Prenons, par exemple, la Bourse de Madrid. Toujours indépendante, ces dernières années, elle faisait office de survivante dans un environnement marqué par les regroupements initiés par l’incontournable trident : Euronext (autrement dit Paris), Deutsche Börse (Francfort) et London Stock Exchange (LSE, Londres). Ces trois géants concurrents n’ont eu de cesse de tenter de conclure un mariage à deux en excluant le troisième. A chaque fois, les discussions ont capoté, l’Union européenne veillant, notamment, à empêcher l’émergence d’un monopole boursier. Alors ?
 
Madrid perd son indépendance
 
Alors chacun des trois a fait son marché. Par exemple, Euronext s’est mariée – temporairement – avec la Bourse de New York puis a racheté les places de Dublin, de Lisbonne et même d’Oslo. Une stratégie d’expansion européenne qui faisait de Madrid un objectif logique. Or, la Bolsa y Mercados Espagnoles (BME) vient d’échapper à Euronext. Lancée en novembre dernier, l’OPA amicale de Six Group, l’opérateur suisse qui gère la Bourse de Zurich, vient de conclure de manière positive pour un montant de 2,57 milliards d’euros.

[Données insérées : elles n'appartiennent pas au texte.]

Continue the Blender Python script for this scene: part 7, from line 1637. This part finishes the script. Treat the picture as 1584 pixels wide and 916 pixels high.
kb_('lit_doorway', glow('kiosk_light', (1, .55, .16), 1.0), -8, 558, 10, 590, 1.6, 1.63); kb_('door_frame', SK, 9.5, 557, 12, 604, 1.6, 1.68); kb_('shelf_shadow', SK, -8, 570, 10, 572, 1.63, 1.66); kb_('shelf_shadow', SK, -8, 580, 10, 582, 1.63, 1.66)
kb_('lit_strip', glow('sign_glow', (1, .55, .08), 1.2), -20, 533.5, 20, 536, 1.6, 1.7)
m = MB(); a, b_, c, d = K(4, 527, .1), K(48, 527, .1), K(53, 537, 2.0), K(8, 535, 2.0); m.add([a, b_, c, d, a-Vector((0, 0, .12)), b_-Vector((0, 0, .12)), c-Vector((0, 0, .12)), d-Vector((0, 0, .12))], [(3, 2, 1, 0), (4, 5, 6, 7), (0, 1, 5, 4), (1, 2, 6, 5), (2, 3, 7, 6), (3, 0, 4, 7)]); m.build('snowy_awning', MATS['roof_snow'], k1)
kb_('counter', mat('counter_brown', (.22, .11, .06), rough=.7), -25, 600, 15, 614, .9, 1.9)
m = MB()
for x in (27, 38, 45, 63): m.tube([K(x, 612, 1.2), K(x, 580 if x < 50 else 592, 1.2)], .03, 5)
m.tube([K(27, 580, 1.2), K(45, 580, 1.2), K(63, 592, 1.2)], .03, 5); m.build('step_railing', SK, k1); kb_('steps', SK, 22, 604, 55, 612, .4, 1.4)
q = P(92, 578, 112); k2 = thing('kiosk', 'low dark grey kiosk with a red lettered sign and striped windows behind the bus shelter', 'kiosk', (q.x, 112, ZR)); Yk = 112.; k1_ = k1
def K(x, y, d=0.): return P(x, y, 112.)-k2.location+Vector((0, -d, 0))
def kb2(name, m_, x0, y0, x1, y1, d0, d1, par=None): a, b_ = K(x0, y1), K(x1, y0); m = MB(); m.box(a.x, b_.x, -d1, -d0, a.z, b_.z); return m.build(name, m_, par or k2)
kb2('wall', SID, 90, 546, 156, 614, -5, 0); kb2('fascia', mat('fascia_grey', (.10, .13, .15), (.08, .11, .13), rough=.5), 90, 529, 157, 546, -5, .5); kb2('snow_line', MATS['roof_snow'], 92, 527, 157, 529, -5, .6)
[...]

Pour Six Group, c’est une prise de choix. Outre le fait que cela lui donne un accès direct au marché de la zone euro, cette acquisition lui donne plus de poids pour résister aux appétits d’Euronext ou de la Deutsche Börse. La logique est évidente : grossir pour ne pas être mangé trop vite ou se ménager des conditions plus favorables en vue d’une inévitable OPA. En tout état de cause, cette acquisition ne changera rien à la hiérarchie des capitalisations boursières (valorisation au prix de marché de l’ensemble des actions émises par l’entreprise) : 5 milliards d’euros pour Euronext, 26 milliards d’euros pour le London Stock Excange (LSE) et 28 milliards d’euros pour Deutsche Börse.